The Greek government controversially brought forward a parliamentary debate on the bailout conditions package of pension and tax rate and collection changes to special sessions over the weekend, causing mass protests and strikes across Greece.
The General Confederation of Employees of Greece (GSEE) — the largest trade union body representing 83 unions — and the civil servants' union federation ADEDY accused the government of a carrying out a "parliamentary coup" by speeding up the controversial legislation, demanded of it as part of the Greek bailout scheme.
The third bailout austerity measures have proved deeply unpopular in Greece, with many demonstrations and rising street crime. The reforms included "streamlining the VAT system and broadening the tax base to increase revenue" and "up-front measures to improve long-term sustainability of the pension system as part of a comprehensive pension reform program."
Troika Divided
There are also divisions within the Troika with the IMF refusing to take part in the third Greek bailout, saying that the terms demanded by the EU are "unsustainable" and that Greece should be allowed debt relief — the writing-off of part of its debts — in the same way as Germany was allowed it following the end of the Second World War.
Wheels up for Brussels. Eurogroup on Greece. Looking for common solutions to common problems on #EuropeDay2016.
— Alexander Stubb (@alexstubb) May 9, 2016
The IMF is facing a backlash from its own executive, as remaining party to the bailout program is in breach of its own policy of not lending money to insolvent governments.
However, there is also disagreement over extra reforms demanded by the IMF that could amount to another US$4 billion in cuts by Greece, over and above what it has already promised.

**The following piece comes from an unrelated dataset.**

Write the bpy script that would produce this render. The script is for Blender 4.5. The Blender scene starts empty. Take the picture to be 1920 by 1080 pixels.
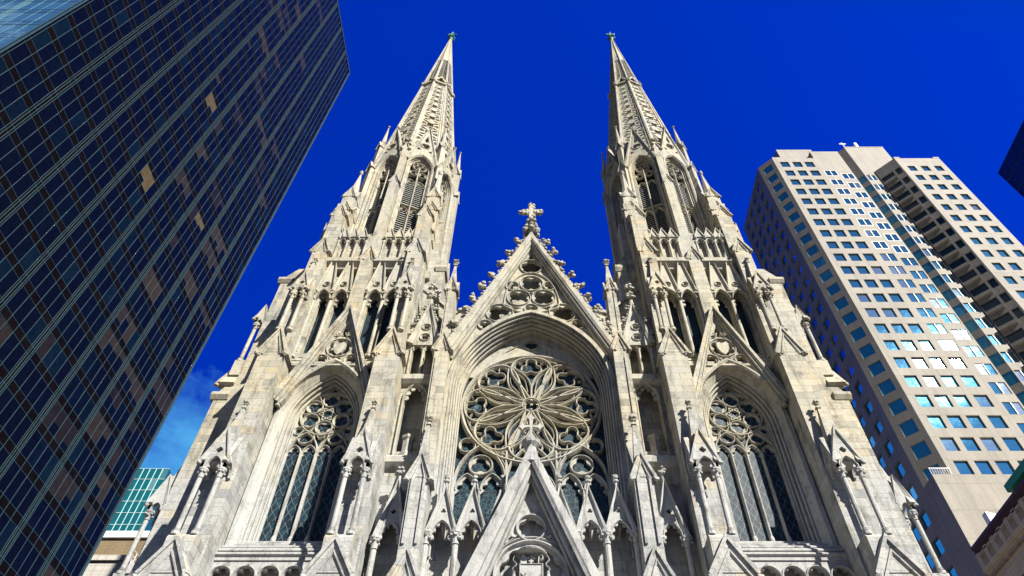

Interested in today's Eurogroup on Greece with the IMF and Berlin tussling over Greece's debt & fiscal targets?https://t.co/f94L5NoXVr
— Yanis Varoufakis (@yanisvaroufakis) May 9, 2016
The latest measures agreed by parliament include reducing pension spending by about two percentage points to around 15 percent of GDP by 2019; setting social security contributions at 20 percent of employees' net monthly income — with 13.3 percent coming from employers and 6.7 percent from employees; and lowering the income tax-free threshold, or personal allowance, to an average of around US$10,000 a year from around US$10,800 and making income bands narrower.